Crocs, Inc. (CROX) is facing significant operational headwinds and negative market sentiment, primarily driven by its FQ2'25 earnings report and weak FQ3'25 guidance. The company's stock has pulled back -26.1% following revelations of demand challenges in its core North American market (-6.4% YoY) and underperformance from its HEYDUDE acquisition (-3.9% YoY). The forward outlook is equally concerning, with FQ3'25 revenue guided to decline approximately -10% YoY to $954M and adjusted operating margins projected to compress to 18.5%, a significant deterioration from prior periods. These issues, compounded by a -$90M impact from tariffs and broader cautious consumer spending, have led consensus estimates to forecast a negative top- and bottom-line CAGR through FY2027. Consequently, the stock's valuation has been discounted to a 7.65x FWD P/E, substantially below its historical averages and the sector median of 18.45x.

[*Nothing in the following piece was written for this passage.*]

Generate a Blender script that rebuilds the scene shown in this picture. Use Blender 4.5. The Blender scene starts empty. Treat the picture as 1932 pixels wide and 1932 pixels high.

Despite these pressures, the company exhibits strong underlying financial health. It continues to generate robust free cash flow ($837.39M LTM) and has aggressively deleveraged its balance sheet, achieving a net-debt-to-annualized-EBITDA ratio of 0.84x, well below its own target. Management is actively returning capital through share buybacks, having retired 8.1% of shares in the last twelve months, signaling confidence in the stock's discounted status amidst rising short interest (+47.7% YoY).